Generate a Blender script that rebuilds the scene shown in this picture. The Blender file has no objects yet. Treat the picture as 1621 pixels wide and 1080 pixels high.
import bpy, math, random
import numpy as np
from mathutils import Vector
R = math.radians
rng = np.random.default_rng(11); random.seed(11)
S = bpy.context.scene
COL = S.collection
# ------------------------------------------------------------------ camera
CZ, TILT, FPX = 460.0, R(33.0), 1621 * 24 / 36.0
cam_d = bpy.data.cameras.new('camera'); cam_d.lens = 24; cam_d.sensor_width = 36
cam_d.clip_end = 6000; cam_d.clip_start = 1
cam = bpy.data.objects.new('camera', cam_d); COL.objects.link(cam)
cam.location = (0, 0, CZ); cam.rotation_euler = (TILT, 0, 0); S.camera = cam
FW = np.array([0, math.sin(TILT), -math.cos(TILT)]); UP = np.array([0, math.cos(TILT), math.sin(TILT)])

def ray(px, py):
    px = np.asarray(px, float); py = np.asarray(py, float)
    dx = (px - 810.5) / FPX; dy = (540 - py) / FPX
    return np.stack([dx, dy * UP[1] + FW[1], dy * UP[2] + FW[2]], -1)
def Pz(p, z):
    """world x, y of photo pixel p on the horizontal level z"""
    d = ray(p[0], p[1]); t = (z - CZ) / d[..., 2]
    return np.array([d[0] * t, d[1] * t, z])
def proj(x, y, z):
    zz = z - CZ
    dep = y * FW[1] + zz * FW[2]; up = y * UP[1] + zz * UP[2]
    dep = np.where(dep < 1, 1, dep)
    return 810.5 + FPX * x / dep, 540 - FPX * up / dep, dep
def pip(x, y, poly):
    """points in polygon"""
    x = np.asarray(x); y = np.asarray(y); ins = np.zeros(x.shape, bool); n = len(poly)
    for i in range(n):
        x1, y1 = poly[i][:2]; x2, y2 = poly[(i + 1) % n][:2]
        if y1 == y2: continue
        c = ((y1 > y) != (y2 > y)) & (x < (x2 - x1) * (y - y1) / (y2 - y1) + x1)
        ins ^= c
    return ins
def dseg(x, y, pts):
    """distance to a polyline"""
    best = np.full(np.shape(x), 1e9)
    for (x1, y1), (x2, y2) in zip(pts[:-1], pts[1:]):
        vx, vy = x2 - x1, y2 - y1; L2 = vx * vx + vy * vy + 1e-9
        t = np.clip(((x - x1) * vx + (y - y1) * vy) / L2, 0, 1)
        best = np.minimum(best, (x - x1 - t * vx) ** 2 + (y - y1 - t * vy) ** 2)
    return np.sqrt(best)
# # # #
TASK OBJECTIVE
Would you give the material above again, complete and exact?

TASK RESULT
Generate a Blender script that rebuilds the scene shown in this picture. The Blender file has no objects yet. Treat the picture as 1621 pixels wide and 1080 pixels high.
import bpy, math, random
import numpy as np
from mathutils import Vector
R = math.radians
rng = np.random.default_rng(11); random.seed(11)
S = bpy.context.scene
COL = S.collection
# ------------------------------------------------------------------ camera
CZ, TILT, FPX = 460.0, R(33.0), 1621 * 24 / 36.0
cam_d = bpy.data.cameras.new('camera'); cam_d.lens = 24; cam_d.sensor_width = 36
cam_d.clip_end = 6000; cam_d.clip_start = 1
cam = bpy.data.objects.new('camera', cam_d); COL.objects.link(cam)
cam.location = (0, 0, CZ); cam.rotation_euler = (TILT, 0, 0); S.camera = cam
FW = np.array([0, math.sin(TILT), -math.cos(TILT)]); UP = np.array([0, math.cos(TILT), math.sin(TILT)])

def ray(px, py):
    px = np.asarray(px, float); py = np.asarray(py, float)
    dx = (px - 810.5) / FPX; dy = (540 - py) / FPX
    return np.stack([dx, dy * UP[1] + FW[1], dy * UP[2] + FW[2]], -1)
def Pz(p, z):
    """world x, y of photo pixel p on the horizontal level z"""
    d = ray(p[0], p[1]); t = (z - CZ) / d[..., 2]
    return np.array([d[0] * t, d[1] * t, z])
def proj(x, y, z):
    zz = z - CZ
    dep = y * FW[1] + zz * FW[2]; up = y * UP[1] + zz * UP[2]
    dep = np.where(dep < 1, 1, dep)
    return 810.5 + FPX * x / dep, 540 - FPX * up / dep, dep
def pip(x, y, poly):
    """points in polygon"""
    x = np.asarray(x); y = np.asarray(y); ins = np.zeros(x.shape, bool); n = len(poly)
    for i in range(n):
        x1, y1 = poly[i][:2]; x2, y2 = poly[(i + 1) % n][:2]
        if y1 == y2: continue
        c = ((y1 > y) != (y2 > y)) & (x < (x2 - x1) * (y - y1) / (y2 - y1) + x1)
        ins ^= c
    return ins
def dseg(x, y, pts):
    """distance to a polyline"""
    best = np.full(np.shape(x), 1e9)
    for (x1, y1), (x2, y2) in zip(pts[:-1], pts[1:]):
        vx, vy = x2 - x1, y2 - y1; L2 = vx * vx + vy * vy + 1e-9
        t = np.clip(((x - x1) * vx + (y - y1) * vy) / L2, 0, 1)
        best = np.minimum(best, (x - x1 - t * vx) ** 2 + (y - y1 - t * vy) ** 2)
    return np.sqrt(best)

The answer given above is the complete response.